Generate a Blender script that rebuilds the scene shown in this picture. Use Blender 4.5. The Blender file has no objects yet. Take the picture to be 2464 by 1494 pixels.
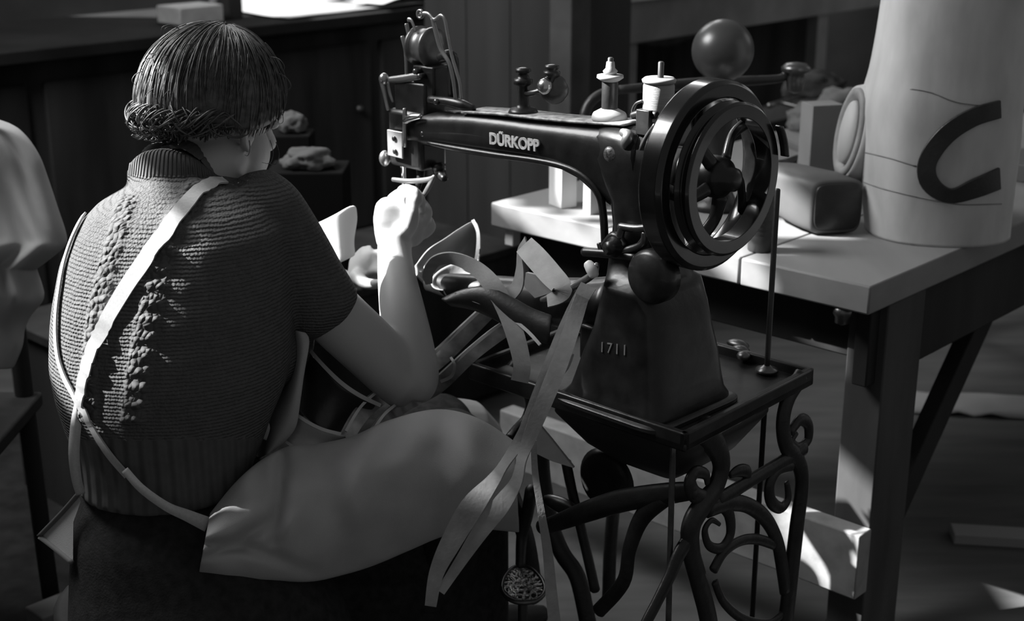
import bpy, bmesh, math, random
from mathutils import Vector as V, Matrix, noise
from mathutils.bvhtree import BVHTree
random.seed(7)
S = bpy.context.scene
C = S.collection
# ---------------------------------------------------------------- camera
F, PITCH, CAMH = 3400.0, math.radians(18), 1.5
cam = bpy.data.objects.new('camera', bpy.data.cameras.new('camera')); C.objects.link(cam)
cam.location = (0, 0, CAMH); cam.rotation_euler = (math.radians(90) - PITCH, 0, 0)
cam.data.sensor_width = 36; cam.data.lens = F / 2464 * 36
cam.data.clip_start = .05
cam.data.dof.use_dof = True; cam.data.dof.focus_distance = 2.08; cam.data.dof.aperture_fstop = 4.5
S.camera = cam
# ---------------------------------------------------------------- world, sun, window and fill light
w = bpy.data.worlds.new('world'); S.world = w; w.use_nodes = True
w.node_tree.nodes['Background'].inputs[0].default_value = (1, 1, 1, 1)
w.node_tree.nodes['Background'].inputs[1].default_value = .15
SUN_FROM = V((-.80, .08, .60)).normalized()
sl = bpy.data.lights.new('sun', 'SUN'); sl.energy = 23.0; sl.angle = math.radians(.6)
so = bpy.data.objects.new('sun', sl); C.objects.link(so)
so.rotation_euler = SUN_FROM.to_track_quat('Z', 'Y').to_euler()
def area(name, loc, target, sx, sy, e):
    l = bpy.data.lights.new(name, 'AREA'); l.shape = 'RECTANGLE'; l.size = sx; l.size_y = sy; l.energy = e
    o = bpy.data.objects.new(name, l); C.objects.link(o); o.location = loc
    o.rotation_euler = (V(loc) - V(target)).to_track_quat('Z', 'Y').to_euler(); return o
area('window_light_back', (-.6, 6.6, 3.4), (0.3, 2.4, .8), 2.4, 1.2, 60)
area('window_light_left', (-1.75, 2.7, 2.75), (1.3, 2.9, .95), 1.2, 1.0, 85)
area('fill_light_right', (4.2, 4.6, 2.6), (0.6, 2.4, .8), 1.6, 1.6, 6)  # fill lamp added to brighten the cheek and the shaded arm
S.view_settings.view_transform = 'Standard'; S.view_settings.look = 'None'
S.view_settings.gamma = 1; S.view_settings.exposure = 0; S.view_settings.use_curve_mapping = False
S.cycles.use_denoising = True
S.cycles.max_bounces = 6
# ---------------------------------------------------------------- pixel -> place helpers
CP, SP = math.cos(PITCH), math.sin(PITCH)
CAM = V((0, 0, CAMH))
def ray(px, py):
    u = (747 - py) / F
    return V(((px - 1232) / F, CP + u * SP, -SP + u * CP))
def P(px, py, d): return CAM + ray(px, py) * d
def Wz(px, py, z):
    r = ray(px, py); return CAM + r * ((z - CAMH) / r.z)
def Wpl(px, py, o, n):
    r = ray(px, py); return CAM + r * ((V(o) - CAM).dot(n) / r.dot(n))
def depth(p): return (p - CAM).dot(V((0, CP, -SP)))
TH = math.radians(47)
a = V((-math.sin(TH), math.cos(TH), 0)); b = V((math.cos(TH), math.sin(TH), 0)); Z = V((0, 0, 1))
# ---------------------------------------------------------------- materials
MATS = {}
def mat(name, g=.5, rough=.6, metal=0., spec=.5, nscale=0, namt=0., bump=0., bscale=60, stretch=None, coat=0., tr=0., extra=None, sheen=0.):
    if name in MATS: return MATS[name]
    m = bpy.data.materials.new(name); m.use_nodes = True; MATS[name] = m
    nt = m.node_tree; N = nt.nodes; L = nt.links; bs = N['Principled BSDF']
    bs.inputs['Base Color'].default_value = (g, g, g, 1)
    bs.inputs['Roughness'].default_value = rough; bs.inputs['Metallic'].default_value = metal
    bs.inputs['Specular IOR Level'].default_value = spec
    bs.inputs['Coat Weight'].default_value = coat
    bs.inputs['Sheen Weight'].default_value = sheen
    tc = N.new('ShaderNodeTexCoord'); mp = N.new('ShaderNodeMapping'); L.new(tc.outputs['Object'], mp.inputs[0])
    if stretch:
        mp.inputs['Rotation'].default_value = stretch[3] if len(stretch) > 3 else (0, 0, 0)
        mp.inputs['Scale'].default_value = stretch[:3]
    if nscale:
        n = N.new('ShaderNodeTexNoise'); n.inputs['Scale'].default_value = nscale; n.inputs['Detail'].default_value = 5
        L.new(mp.outputs[0], n.inputs['Vector'])
        r = N.new('ShaderNodeMapRange'); r.inputs[1].default_value = .3; r.inputs[2].default_value = .7
        r.inputs[3].default_value = g * (1 - namt); r.inputs[4].default_value = g * (1 + namt)
        L.new(n.outputs['Fac'], r.inputs[0]); L.new(r.outputs[0], bs.inputs['Base Color'])
    if bump:
        n = N.new('ShaderNodeTexNoise'); n.inputs['Scale'].default_value = bscale; n.inputs['Detail'].default_value = 4
        L.new(mp.outputs[0], n.inputs['Vector'])
        bm_ = N.new('ShaderNodeBump'); bm_.inputs['Strength'].default_value = bump; bm_.inputs['Distance'].default_value = .004
        L.new(n.outputs['Fac'], bm_.inputs['Height']); L.new(bm_.outputs[0], bs.inputs['Normal'])
    if extra: extra(nt, bs, mp)
    return m
ROT = (0, 0, -TH)
blackpaint = mat('black_enamel', .014, .36, 0, .45, nscale=30, namt=.6, bump=.25, bscale=30, coat=.1)
castiron = mat('cast_iron', .018, .42, .0, .4, nscale=25, namt=.4, bump=.25, bscale=90)
steel = mat('worn_steel', .42, .30, .9, .5, nscale=40, namt=.3)
steel_d = mat('dark_steel', .13, .34, .85, .5, nscale=40, namt=.3)
brightsteel = mat('bright_steel', .75, .22, 1., .5)
skin = mat('skin', .42, .50, 0, .35, nscale=9, namt=.05, bump=.04, bscale=220)
hairm = mat('dark_hair', .07, .38, 0, .6, nscale=60, namt=.5)
skirtm = mat('dark_wool', .028, .95, 0, .1, nscale=70, namt=.3, bump=.3, bscale=300)
apronm = mat('grey_cotton', .40, .9, 0, .15, nscale=14, namt=.07, bump=.15, bscale=600)
tapem = mat('pale_cotton_tape', .42, .85, 0, .15, nscale=300, namt=.08)
whitecl = mat('white_cloth', .62, .9, 0, .1, nscale=5, namt=.05, bump=.1, bscale=60)
coatm = mat('pale_coat_cloth', .30, .9, 0, .1, nscale=6, namt=.08, bump=.1, bscale=60)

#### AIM
Which lines include "scene"? Copy each of them out.

#### RESULT
Generate a Blender script that rebuilds the scene shown in this picture. Use Blender 4.5. The Blender file has no objects yet. Take the picture to be 2464 by 1494 pixels.
S = bpy.context.scene